Building classroom teams

  1. Group students and have each group teach part of a chapter to the rest of the class.
  2. Encourage the formation of study groups; then give pointers on how to establish and maintain effective study groups.
  3. Use a “parking lot” flipchart for issues that are not central to the discussion material then follow up with each student.
  4. At the beginning of the semester, for planned small group or paired work, offer the option of working alone as some students may initially be uncomfortable with sharing their work with others.
  5. Use collaborative learning techniques to build effective learning groups.
  6. Have students exchange phone numbers with several other class members.
  7. Use positive interdependence principles in setting up collaborative groups, for example, “all for one and one for all” attitudes.

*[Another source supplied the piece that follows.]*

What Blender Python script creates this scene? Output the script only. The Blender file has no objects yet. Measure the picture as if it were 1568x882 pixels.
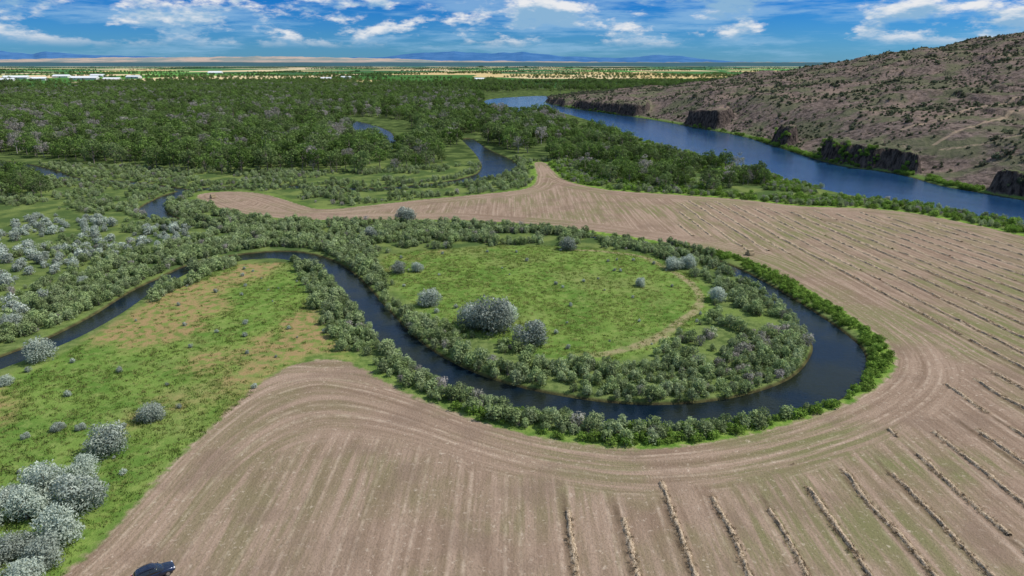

  8. Define and assign specific roles for getting group work accomplished, such as recorder, reporter, clarifier, cheerleader, checker, etc.
  9. Form “base groups” that stay together all semester to exchange information and provide support and assistance in mastering course material.
  10. Use cooperative reading pairs whereby students pair up to read to each other and discuss what they are reading.
  11. Assign group projects to be completed inside/outside class.
  12. Use students’ competitive instincts to foster informed debates in class on a course topic.